What to work on
Restate each of the lines below word for word and drop every picture.

== Stored data

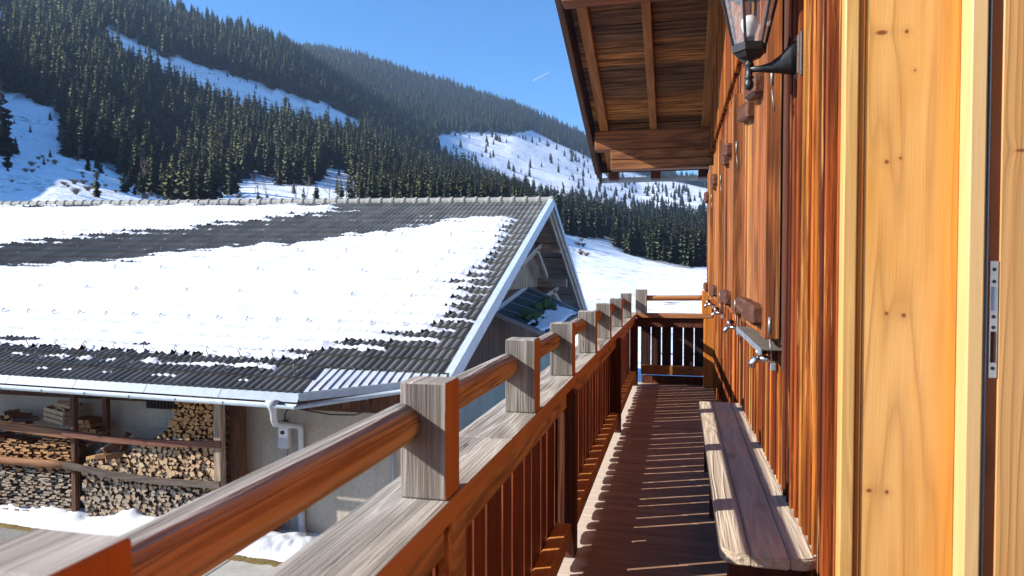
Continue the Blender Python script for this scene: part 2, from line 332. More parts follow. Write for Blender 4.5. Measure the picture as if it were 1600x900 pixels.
# ------------------------------------------------------------------ helpers
WP = {}                                                   # world position of every parent (parents are never rotated)
def tag(o, label=None, cat=None, group=None, kind=None):
    if label: o['label'] = label
    if cat: o['category'] = cat
    if group: o['group'] = group
    if kind: o['kind'] = kind
    return o
def empty(name, loc, label, cat, group=None):
    o = bpy.data.objects.new(name, None); COL.objects.link(o); o.empty_display_size = .2
    o.location = loc; WP[o.name] = Vector(loc); return tag(o, label, cat, group)
def put(name, me, loc=(0, 0, 0), parent=None, rot=None, mat=None, **kw):
    """link mesh `me` as one object whose world position is loc"""
    o = bpy.data.objects.new(name, me); COL.objects.link(o)
    loc = Vector(loc); WP[o.name] = loc
    if mat is not None and not me.materials: me.materials.append(mat)
    if parent is not None: o.parent = parent; loc = loc - WP[parent.name]
    if isinstance(rot, Matrix): o.matrix_local = Matrix.Translation(loc) @ rot.to_4x4()
    else:
        o.location = loc
        if rot: o.rotation_euler = rot
    return tag(o, **kw)
def mesh_of(name, verts, faces, mat=None, smooth=False):
    me = bpy.data.meshes.new(name); me.from_pydata([tuple(v) for v in verts], [], [tuple(f) for f in faces]); me.update()
    if mat: me.materials.append(mat)
    if smooth: me.polygons.foreach_set('use_smooth', [True]*len(me.polygons))
    return me
def bm_mesh(bm, name, mat=None, smooth=False):
    me = bpy.data.meshes.new(name); bm.normal_update(); bm.to_mesh(me); bm.free()
    for m in (mat if isinstance(mat, (list, tuple)) else [mat]):
        if m: me.materials.append(m)
    if smooth: me.polygons.foreach_set('use_smooth', [True]*len(me.polygons))
    return me
def box_bm(dx, dy, dz, bevel=.004, bm=None, at=(0, 0, 0), rot=None, jit=0.0):
    own = bm is None
    b = bmesh.new()
    bmesh.ops.create_cube(b, size=1)
    for v in b.verts:
        v.co = Vector((v.co.x*dx, v.co.y*dy, v.co.z*dz))
        if jit: v.co += Vector((R.uniform(-jit, jit), R.uniform(-jit, jit), R.uniform(-jit, jit)))
    if bevel: bmesh.ops.bevel(b, geom=b.edges[:], offset=min(bevel, .3*min(dx, dy, dz)), segments=1, affect='EDGES')
    if own: return b
    mt = Matrix.Translation(Vector(at)) @ (rot.to_matrix().to_4x4() if rot else Matrix())
    bmesh.ops.transform(b, matrix=mt, verts=b.verts[:])
    tm = bpy.data.meshes.new('t'); b.to_mesh(tm); b.free(); bm.from_mesh(tm); bpy.data.meshes.remove(tm)
    return bm
def box(name, lo, hi, mat, parent=None, bevel=.004, jit=0.0, rot=None, **kw):
    """axis aligned box from corner lo to corner hi, origin in its middle"""
    d = [h-l for l, h in zip(lo, hi)]; c = [(h+l)/2 for l, h in zip(lo, hi)]
    return put(name, bm_mesh(box_bm(*d, bevel, jit=jit), name, mat), c, parent, rot, **kw)
def beam(name, a, b, wd, ht, mat, parent=None, bevel=.004, axis='y', **kw):
    """box running from point a to point b; its local `axis` is the long one so the grain follows it"""
    a, b = Vector(a), Vector(b); d = b-a; L = d.length; d.normalize()
    if axis == 'y': x = d.cross(Vector((0, 0, 1))); x.normalize(); y = d; z = x.cross(y); dims = (wd, L, ht)
    elif axis == 'x': x = d; y = Vector((0, 0, 1)).cross(x); y.normalize(); z = x.cross(y); dims = (L, wd, ht)
    else:
        z = d; x = Vector((1, 0, 0)) if abs(d.x) < .9 else Vector((0, 1, 0)); y = z.cross(x); y.normalize(); x = y.cross(z); dims = (wd, ht, L)
    rot = Matrix((x, y, z)).transposed()
    return put(name, bm_mesh(box_bm(*dims, bevel), name, mat), (a+b)/2, parent, rot, **kw)
def tube_bm(pts, rads, seg=10, bm=None, cap=True):
    bm = bm or bmesh.new(); pts = [Vector(p) for p in pts]; rings = []
    if not isinstance(rads, (list, tuple)): rads = [rads]*len(pts)
    ref = None
    for i, p in enumerate(pts):
        d = (pts[min(i+1, len(pts)-1)]-pts[max(i-1, 0)]).normalized()
        if ref is None: ref = Vector((0, 0, 1)) if abs(d.z) < .9 else Vector((1, 0, 0))
        u = d.cross(ref).normalized(); v = u.cross(d).normalized(); ref = v
        rings.append([bm.verts.new(p + (u*math.cos(2*math.pi*k/seg)+v*math.sin(2*math.pi*k/seg))*rads[i]) for k in range(seg)])
    for a, b in zip(rings, rings[1:]):
        for k in range(seg): bm.faces.new((a[k], a[(k+1) % seg], b[(k+1) % seg], b[k]))
    if cap: bm.faces.new(rings[0][::-1]); bm.faces.new(rings[-1])
    return bm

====

Result below
Continue the Blender Python script for this scene: part 2, from line 332. More parts follow. Write for Blender 4.5. Measure the picture as if it were 1600x900 pixels.
# ------------------------------------------------------------------ helpers
WP = {}                                                   # world position of every parent (parents are never rotated)
def tag(o, label=None, cat=None, group=None, kind=None):
    if label: o['label'] = label
    if cat: o['category'] = cat
    if group: o['group'] = group
    if kind: o['kind'] = kind
    return o
def empty(name, loc, label, cat, group=None):
    o = bpy.data.objects.new(name, None); COL.objects.link(o); o.empty_display_size = .2
    o.location = loc; WP[o.name] = Vector(loc); return tag(o, label, cat, group)
def put(name, me, loc=(0, 0, 0), parent=None, rot=None, mat=None, **kw):
    """link mesh `me` as one object whose world position is loc"""
    o = bpy.data.objects.new(name, me); COL.objects.link(o)
    loc = Vector(loc); WP[o.name] = loc
    if mat is not None and not me.materials: me.materials.append(mat)
    if parent is not None: o.parent = parent; loc = loc - WP[parent.name]
    if isinstance(rot, Matrix): o.matrix_local = Matrix.Translation(loc) @ rot.to_4x4()
    else:
        o.location = loc
        if rot: o.rotation_euler = rot
    return tag(o, **kw)
def mesh_of(name, verts, faces, mat=None, smooth=False):
    me = bpy.data.meshes.new(name); me.from_pydata([tuple(v) for v in verts], [], [tuple(f) for f in faces]); me.update()
    if mat: me.materials.append(mat)
    if smooth: me.polygons.foreach_set('use_smooth', [True]*len(me.polygons))
    return me
def bm_mesh(bm, name, mat=None, smooth=False):
    me = bpy.data.meshes.new(name); bm.normal_update(); bm.to_mesh(me); bm.free()
    for m in (mat if isinstance(mat, (list, tuple)) else [mat]):
        if m: me.materials.append(m)
    if smooth: me.polygons.foreach_set('use_smooth', [True]*len(me.polygons))
    return me
def box_bm(dx, dy, dz, bevel=.004, bm=None, at=(0, 0, 0), rot=None, jit=0.0):
    own = bm is None
    b = bmesh.new()
    bmesh.ops.create_cube(b, size=1)
    for v in b.verts:
        v.co = Vector((v.co.x*dx, v.co.y*dy, v.co.z*dz))
        if jit: v.co += Vector((R.uniform(-jit, jit), R.uniform(-jit, jit), R.uniform(-jit, jit)))
    if bevel: bmesh.ops.bevel(b, geom=b.edges[:], offset=min(bevel, .3*min(dx, dy, dz)), segments=1, affect='EDGES')
    if own: return b
    mt = Matrix.Translation(Vector(at)) @ (rot.to_matrix().to_4x4() if rot else Matrix())
    bmesh.ops.transform(b, matrix=mt, verts=b.verts[:])
    tm = bpy.data.meshes.new('t'); b.to_mesh(tm); b.free(); bm.from_mesh(tm); bpy.data.meshes.remove(tm)
    return bm
def box(name, lo, hi, mat, parent=None, bevel=.004, jit=0.0, rot=None, **kw):
    """axis aligned box from corner lo to corner hi, origin in its middle"""
    d = [h-l for l, h in zip(lo, hi)]; c = [(h+l)/2 for l, h in zip(lo, hi)]
    return put(name, bm_mesh(box_bm(*d, bevel, jit=jit), name, mat), c, parent, rot, **kw)
def beam(name, a, b, wd, ht, mat, parent=None, bevel=.004, axis='y', **kw):
    """box running from point a to point b; its local `axis` is the long one so the grain follows it"""
    a, b = Vector(a), Vector(b); d = b-a; L = d.length; d.normalize()
    if axis == 'y': x = d.cross(Vector((0, 0, 1))); x.normalize(); y = d; z = x.cross(y); dims = (wd, L, ht)
    elif axis == 'x': x = d; y = Vector((0, 0, 1)).cross(x); y.normalize(); z = x.cross(y); dims = (L, wd, ht)
    else:
        z = d; x = Vector((1, 0, 0)) if abs(d.x) < .9 else Vector((0, 1, 0)); y = z.cross(x); y.normalize(); x = y.cross(z); dims = (wd, ht, L)
    rot = Matrix((x, y, z)).transposed()
    return put(name, bm_mesh(box_bm(*dims, bevel), name, mat), (a+b)/2, parent, rot, **kw)
def tube_bm(pts, rads, seg=10, bm=None, cap=True):
    bm = bm or bmesh.new(); pts = [Vector(p) for p in pts]; rings = []
    if not isinstance(rads, (list, tuple)): rads = [rads]*len(pts)
    ref = None
    for i, p in enumerate(pts):
        d = (pts[min(i+1, len(pts)-1)]-pts[max(i-1, 0)]).normalized()
        if ref is None: ref = Vector((0, 0, 1)) if abs(d.z) < .9 else Vector((1, 0, 0))
        u = d.cross(ref).normalized(); v = u.cross(d).normalized(); ref = v
        rings.append([bm.verts.new(p + (u*math.cos(2*math.pi*k/seg)+v*math.sin(2*math.pi*k/seg))*rads[i]) for k in range(seg)])
    for a, b in zip(rings, rings[1:]):
        for k in range(seg): bm.faces.new((a[k], a[(k+1) % seg], b[(k+1) % seg], b[k]))
    if cap: bm.faces.new(rings[0][::-1]); bm.faces.new(rings[-1])
    return bm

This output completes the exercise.